Meeting Otto Rössler, M. Feigenbaum, I. Prigogine, I. Procaccia and finally Binnig and ‘t Hooft brought Mohamed’s thinking to that of first Garnet Ord and then L. Nottale. El Naschie admits that without Ord and Nottale he would not have had the courage to continue his work alone. The late Prof. Werner Martienssen, Prof. Rössler, Prof. Ord, Sir H. Bondi, Sir J. Lighthill, Prof. Walter Greiner, Prof. G. ‘t Hooft as well as Prof. Ji-Huan He, L. Marek-Crnjac and E. Goldfain constantly encouraged Mohamed to go on in his quest for a spacetime theory for quantum mechanics which is similar to relativity as well as to the Feynman path integral.

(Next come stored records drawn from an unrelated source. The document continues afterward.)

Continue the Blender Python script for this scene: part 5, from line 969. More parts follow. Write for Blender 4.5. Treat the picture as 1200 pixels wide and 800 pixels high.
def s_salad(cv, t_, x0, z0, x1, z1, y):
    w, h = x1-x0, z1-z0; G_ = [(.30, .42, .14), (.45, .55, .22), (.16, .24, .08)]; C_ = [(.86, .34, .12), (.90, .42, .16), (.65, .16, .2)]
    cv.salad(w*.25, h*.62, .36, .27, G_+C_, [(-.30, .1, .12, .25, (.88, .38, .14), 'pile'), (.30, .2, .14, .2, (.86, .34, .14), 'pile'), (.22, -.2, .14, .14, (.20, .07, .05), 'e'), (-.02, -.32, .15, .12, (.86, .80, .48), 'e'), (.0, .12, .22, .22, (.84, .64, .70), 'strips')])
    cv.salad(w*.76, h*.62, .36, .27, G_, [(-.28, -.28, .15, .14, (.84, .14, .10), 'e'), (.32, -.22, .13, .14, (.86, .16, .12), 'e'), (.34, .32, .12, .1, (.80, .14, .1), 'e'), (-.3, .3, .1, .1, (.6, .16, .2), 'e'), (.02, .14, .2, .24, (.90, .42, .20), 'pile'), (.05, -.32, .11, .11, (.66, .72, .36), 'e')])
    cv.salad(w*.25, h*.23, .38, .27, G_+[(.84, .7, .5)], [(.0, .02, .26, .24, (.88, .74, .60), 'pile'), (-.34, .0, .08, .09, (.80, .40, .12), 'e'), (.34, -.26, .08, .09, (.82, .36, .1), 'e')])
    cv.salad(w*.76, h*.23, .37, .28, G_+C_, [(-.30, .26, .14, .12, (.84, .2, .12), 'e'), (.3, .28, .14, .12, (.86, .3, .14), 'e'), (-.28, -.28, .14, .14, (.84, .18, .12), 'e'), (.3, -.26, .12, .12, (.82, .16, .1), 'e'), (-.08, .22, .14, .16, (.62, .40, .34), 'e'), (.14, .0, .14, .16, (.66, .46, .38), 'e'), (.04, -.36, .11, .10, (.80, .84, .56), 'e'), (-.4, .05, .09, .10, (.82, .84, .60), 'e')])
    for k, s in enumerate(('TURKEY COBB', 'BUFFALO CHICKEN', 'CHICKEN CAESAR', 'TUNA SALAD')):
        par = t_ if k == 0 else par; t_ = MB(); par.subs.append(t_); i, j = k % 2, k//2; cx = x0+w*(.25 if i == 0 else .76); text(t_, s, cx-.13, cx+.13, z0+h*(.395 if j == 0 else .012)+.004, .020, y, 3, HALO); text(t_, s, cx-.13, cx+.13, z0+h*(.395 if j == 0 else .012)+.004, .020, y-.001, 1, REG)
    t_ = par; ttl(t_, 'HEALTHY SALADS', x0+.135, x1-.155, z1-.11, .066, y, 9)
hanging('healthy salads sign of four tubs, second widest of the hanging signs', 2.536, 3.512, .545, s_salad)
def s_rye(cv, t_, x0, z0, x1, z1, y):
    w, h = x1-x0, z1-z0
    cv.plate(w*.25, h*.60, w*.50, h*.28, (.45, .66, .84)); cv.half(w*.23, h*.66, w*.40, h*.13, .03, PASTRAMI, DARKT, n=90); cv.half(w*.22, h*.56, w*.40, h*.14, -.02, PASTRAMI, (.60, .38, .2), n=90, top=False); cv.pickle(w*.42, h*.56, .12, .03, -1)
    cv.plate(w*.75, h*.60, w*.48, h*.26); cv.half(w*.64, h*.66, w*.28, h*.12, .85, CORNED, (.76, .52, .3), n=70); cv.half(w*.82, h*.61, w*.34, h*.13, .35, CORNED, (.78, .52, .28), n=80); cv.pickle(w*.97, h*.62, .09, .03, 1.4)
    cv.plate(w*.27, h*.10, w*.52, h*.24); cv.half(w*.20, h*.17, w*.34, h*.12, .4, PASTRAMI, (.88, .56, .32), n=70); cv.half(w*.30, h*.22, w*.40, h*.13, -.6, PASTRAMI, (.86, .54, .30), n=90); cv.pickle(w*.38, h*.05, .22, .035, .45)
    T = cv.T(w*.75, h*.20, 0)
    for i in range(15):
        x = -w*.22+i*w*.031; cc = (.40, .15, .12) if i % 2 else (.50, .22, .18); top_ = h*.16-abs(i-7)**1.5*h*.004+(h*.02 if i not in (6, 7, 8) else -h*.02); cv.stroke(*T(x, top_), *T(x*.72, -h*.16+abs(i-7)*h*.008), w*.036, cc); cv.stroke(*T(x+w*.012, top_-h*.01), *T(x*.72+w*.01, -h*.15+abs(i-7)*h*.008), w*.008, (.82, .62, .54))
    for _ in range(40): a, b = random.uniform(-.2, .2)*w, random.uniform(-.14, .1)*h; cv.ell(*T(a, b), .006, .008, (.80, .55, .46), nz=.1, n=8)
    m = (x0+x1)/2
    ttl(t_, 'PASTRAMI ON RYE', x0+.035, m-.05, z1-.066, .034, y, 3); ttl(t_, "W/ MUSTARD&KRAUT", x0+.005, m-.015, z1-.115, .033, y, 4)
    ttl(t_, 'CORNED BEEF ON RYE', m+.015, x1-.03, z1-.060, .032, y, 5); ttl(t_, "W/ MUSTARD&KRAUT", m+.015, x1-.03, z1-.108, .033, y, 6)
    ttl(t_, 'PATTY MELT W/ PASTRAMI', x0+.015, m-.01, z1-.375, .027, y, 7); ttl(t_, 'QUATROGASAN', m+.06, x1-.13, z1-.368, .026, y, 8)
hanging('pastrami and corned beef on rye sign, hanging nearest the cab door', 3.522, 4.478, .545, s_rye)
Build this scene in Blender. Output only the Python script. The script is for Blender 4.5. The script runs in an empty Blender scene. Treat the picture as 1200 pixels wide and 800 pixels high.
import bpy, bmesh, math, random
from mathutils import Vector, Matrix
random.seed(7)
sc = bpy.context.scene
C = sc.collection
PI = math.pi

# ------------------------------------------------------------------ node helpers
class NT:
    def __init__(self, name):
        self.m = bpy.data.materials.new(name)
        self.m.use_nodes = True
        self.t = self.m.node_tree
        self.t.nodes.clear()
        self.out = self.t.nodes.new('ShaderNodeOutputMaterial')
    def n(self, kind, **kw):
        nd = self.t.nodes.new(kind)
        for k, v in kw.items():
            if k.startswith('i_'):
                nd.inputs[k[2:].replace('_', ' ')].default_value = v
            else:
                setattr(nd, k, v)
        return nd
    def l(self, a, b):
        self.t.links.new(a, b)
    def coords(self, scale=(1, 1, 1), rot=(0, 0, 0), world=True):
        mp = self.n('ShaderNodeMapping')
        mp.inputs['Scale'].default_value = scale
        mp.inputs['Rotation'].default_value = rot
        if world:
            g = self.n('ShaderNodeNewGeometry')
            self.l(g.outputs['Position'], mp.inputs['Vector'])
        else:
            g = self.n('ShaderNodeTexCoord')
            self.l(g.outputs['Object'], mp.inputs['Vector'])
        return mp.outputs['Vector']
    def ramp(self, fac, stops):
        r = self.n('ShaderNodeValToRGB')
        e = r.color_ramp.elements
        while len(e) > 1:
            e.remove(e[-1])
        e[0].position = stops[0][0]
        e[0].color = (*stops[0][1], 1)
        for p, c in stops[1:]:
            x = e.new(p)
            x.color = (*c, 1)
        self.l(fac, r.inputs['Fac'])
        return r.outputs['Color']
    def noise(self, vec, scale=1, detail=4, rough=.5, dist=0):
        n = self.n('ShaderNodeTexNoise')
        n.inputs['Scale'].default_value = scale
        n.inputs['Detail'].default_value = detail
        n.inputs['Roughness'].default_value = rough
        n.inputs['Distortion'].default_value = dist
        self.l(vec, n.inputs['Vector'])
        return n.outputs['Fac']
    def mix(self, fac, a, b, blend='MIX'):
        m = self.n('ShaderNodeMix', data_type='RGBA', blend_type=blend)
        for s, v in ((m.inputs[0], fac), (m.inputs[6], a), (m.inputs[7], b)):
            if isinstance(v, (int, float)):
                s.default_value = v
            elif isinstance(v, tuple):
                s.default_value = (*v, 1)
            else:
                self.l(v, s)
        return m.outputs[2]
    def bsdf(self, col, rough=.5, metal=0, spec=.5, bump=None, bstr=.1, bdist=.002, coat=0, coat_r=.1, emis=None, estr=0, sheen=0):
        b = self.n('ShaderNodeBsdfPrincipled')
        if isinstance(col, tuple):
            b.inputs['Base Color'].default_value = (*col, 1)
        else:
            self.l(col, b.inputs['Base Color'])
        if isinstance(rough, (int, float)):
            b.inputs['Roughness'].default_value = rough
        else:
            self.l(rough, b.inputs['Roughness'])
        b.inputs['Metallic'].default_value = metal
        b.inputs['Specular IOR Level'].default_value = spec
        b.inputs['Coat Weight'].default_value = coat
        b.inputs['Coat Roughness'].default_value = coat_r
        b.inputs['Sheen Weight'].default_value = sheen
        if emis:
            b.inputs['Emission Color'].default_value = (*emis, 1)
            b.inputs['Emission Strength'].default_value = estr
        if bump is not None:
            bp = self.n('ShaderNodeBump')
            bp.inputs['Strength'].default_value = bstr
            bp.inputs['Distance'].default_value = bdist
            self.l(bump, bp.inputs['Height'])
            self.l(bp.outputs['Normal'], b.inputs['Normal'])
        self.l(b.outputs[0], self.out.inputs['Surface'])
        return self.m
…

His relationship with his close friend Nobel Laureate G. ‘t Hooft is complex. In fact, too complex to consider here due to the tremendous difference in temperament, personality and attitude toward the science of the infinite and of course Mohamed is an extremely religious person although with no commitment to and a great distrust of organized religion, exactly like his father who was an army General from a noble Egyptian family. Never the less the work of ‘t Hooft is of great importance to El Naschie and they seem to have had a great influence on each other.
More general reasons to become a scientist and to move from applied engineering to fundamental science are probably connected to his interest in the scientific work of J.W. Goethe as well as meeting K.F. von Weizsäcker and getting acquainted with the philosophical views and personality of W. Heisenberg particularly the role of symmetry as well as determinism in nature and science. He put many of his memories about these subjects in several of his Forwards to special issues and general papers published in CS&F over the years the reader may go back to them on Elsevier’s Science Direct: www.sciencedirect.com.
In conclusion we must understand that philosophy is strengthened by the nature of reality. Therefore Mohamed El Naschie points out that the gamma distribution of the random Cantor sets which he used to model quantum spacetime (for r = 2) is effectively the same distribution of the intensity fluctuation of black body radiation but for r = 3. Thus E-infinity is physically real and consequently philosophically correct.